Since I'm the one choosing what settings to test, I get to decide what makes sense. I'd argue that I've already gone way too far in testing full RT modes, since so many GPUs can't handle those settings, but it's interesting to see just how far we still have to go before full RT can go mainstream. But whether I test with upscaling in all cases, or only at native, or a mix of both? There's no "wrong" answer, only data to analyze.

I ran tests at three target resolutions, all with the same upscaling factor, so in general you can expect to see similar relative performance if you want to run at native. There are image quality difference between DLSS, XeSS, and FSR, but the general performance uplift each offers is pretty similar.

If you want to know how native 1440p runs, look at the 4K upscaled results, since those use 1440p and then apply FSR/DLSS/XeSS to get to 4K. Native would be slightly faster than that since there's overhead with upscaling that wouldn't be present. 4K would probably be less than half the 1440p performance. Native 1080p will be roughly on par with the 1440p upscaled results.

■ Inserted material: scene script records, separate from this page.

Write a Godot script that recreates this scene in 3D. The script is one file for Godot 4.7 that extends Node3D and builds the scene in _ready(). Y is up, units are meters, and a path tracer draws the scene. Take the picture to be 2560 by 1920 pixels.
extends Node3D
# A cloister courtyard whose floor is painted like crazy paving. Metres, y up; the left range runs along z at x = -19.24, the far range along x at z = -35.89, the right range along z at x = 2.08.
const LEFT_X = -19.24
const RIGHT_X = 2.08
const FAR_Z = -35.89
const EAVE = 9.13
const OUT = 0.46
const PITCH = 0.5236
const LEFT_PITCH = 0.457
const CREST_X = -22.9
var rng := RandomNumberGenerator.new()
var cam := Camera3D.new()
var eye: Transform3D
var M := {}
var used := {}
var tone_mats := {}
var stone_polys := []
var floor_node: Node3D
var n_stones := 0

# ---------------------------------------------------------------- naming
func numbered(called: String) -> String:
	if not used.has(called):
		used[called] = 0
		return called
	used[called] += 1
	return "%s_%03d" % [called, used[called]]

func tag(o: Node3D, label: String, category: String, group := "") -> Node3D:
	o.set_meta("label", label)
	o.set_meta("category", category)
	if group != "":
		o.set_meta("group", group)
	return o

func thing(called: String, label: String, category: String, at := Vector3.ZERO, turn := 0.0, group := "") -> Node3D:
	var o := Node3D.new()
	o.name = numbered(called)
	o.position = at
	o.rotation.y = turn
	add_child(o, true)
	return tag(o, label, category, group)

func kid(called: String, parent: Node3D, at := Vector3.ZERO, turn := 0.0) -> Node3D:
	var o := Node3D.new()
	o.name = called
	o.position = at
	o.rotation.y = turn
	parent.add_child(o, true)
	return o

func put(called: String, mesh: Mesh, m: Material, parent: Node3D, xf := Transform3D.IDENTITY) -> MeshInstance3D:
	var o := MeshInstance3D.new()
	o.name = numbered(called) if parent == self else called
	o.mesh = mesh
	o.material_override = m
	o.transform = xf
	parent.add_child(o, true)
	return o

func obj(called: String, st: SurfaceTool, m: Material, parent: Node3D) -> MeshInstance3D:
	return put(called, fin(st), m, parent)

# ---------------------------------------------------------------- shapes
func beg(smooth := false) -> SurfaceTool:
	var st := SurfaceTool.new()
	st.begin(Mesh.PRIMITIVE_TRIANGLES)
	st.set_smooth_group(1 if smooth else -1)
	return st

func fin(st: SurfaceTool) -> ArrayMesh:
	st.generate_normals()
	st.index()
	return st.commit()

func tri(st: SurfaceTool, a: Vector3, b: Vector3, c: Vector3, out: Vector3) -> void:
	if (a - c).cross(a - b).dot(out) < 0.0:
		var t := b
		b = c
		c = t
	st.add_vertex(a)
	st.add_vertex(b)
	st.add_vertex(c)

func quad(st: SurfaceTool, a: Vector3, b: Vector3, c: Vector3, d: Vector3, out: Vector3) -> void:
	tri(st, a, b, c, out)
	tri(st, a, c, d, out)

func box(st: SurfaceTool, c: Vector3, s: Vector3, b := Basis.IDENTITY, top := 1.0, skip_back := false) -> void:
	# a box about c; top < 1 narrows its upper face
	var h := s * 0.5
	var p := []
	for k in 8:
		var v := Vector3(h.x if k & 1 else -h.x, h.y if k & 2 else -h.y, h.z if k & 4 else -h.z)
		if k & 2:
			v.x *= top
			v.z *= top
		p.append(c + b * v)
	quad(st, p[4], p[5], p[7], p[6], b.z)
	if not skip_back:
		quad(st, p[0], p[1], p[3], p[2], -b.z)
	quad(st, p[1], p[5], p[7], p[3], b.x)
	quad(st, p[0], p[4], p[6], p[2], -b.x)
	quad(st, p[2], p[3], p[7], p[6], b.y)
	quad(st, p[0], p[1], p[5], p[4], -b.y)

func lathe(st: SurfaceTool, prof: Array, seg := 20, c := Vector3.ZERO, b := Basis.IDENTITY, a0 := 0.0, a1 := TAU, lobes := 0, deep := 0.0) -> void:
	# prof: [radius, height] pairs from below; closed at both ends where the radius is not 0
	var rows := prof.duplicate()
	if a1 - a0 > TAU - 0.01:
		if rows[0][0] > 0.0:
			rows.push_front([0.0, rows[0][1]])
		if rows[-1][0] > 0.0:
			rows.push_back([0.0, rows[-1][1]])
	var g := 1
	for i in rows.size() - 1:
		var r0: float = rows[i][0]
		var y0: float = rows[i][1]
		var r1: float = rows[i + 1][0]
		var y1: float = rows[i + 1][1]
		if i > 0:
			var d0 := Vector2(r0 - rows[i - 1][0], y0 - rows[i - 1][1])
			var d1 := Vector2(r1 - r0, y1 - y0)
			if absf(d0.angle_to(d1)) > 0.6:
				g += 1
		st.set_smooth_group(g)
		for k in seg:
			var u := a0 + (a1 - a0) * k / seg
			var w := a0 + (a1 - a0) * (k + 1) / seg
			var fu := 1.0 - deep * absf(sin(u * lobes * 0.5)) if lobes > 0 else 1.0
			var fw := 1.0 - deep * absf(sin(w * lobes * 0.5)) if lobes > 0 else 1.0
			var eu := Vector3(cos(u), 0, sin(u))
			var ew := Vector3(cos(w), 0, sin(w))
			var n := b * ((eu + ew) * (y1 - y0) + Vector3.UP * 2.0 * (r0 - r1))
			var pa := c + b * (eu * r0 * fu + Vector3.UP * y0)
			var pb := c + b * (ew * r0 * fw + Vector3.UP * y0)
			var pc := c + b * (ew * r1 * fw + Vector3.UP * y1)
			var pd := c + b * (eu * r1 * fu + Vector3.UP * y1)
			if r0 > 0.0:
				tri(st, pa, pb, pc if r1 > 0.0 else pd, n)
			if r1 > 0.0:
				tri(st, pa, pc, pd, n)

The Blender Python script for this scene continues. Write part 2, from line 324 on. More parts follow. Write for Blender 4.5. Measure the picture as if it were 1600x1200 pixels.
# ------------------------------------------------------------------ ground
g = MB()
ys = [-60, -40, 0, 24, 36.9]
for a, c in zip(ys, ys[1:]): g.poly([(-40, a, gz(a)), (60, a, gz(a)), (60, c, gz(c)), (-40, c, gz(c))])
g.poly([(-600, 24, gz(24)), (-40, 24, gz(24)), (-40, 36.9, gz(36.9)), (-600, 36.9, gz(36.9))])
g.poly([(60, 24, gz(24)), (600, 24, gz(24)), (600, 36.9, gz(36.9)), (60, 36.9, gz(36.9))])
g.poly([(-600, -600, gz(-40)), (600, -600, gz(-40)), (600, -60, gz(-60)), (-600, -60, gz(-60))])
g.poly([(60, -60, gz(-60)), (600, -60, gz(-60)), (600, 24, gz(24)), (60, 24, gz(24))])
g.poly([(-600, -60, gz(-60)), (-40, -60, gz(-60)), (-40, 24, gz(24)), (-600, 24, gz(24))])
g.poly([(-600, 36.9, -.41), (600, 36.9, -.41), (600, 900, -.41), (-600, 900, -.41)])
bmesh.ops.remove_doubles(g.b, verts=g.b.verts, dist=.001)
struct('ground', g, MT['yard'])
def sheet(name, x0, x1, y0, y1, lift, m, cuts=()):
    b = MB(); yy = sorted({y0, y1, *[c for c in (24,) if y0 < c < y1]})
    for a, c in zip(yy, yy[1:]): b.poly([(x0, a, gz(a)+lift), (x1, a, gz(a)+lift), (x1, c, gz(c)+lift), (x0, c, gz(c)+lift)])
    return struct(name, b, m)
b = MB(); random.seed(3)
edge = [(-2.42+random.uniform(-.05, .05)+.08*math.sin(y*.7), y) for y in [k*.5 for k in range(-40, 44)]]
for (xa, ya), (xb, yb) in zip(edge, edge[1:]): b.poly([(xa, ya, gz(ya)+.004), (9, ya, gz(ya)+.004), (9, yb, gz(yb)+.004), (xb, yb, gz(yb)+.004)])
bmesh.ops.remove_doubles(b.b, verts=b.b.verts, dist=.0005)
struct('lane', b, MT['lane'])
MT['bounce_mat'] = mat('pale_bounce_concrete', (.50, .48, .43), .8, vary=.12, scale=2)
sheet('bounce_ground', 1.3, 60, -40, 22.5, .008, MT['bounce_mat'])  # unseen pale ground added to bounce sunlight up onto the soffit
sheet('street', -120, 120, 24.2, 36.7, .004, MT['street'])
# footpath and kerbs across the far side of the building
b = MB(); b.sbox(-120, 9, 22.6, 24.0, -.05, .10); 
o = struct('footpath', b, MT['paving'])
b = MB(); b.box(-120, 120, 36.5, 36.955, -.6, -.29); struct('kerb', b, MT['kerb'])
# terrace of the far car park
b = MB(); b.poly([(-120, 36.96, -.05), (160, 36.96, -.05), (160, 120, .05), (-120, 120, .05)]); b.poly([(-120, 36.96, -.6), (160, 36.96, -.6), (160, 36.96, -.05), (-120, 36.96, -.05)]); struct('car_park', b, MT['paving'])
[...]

"Native" is just another quality knob, and it doesn't always behave in an ideal fashion. And are we talking native with DLAA, native with TAA, native with FSR, or native with XeSS? Those definitely don't all look the same, so it's not equivalent work, though DLAA generally looks the best. There are still plenty of rendering errors / anomalies even at native — different perhaps than what you get with DLSS/FSR/XeSS, but still present.

With demanding games that default to having upscaling enabled, as long as it's supported on all GPUs, I'll likely test that way going forward. Because that's how 95% of gamers will run the game in the end. Catering to the 5% with performance that's often unacceptably slow just so I can complain that a game is too demanding? No, I'd rather use settings that run better even if they look worse, and then discuss how a game looks as a related topic. And also: DLSS Quality mode mostly looks good, and so does XeSS Quality mode. I turn on DLSS when playing games for enjoyment pretty much 100% of the time if it's supported. To each their own.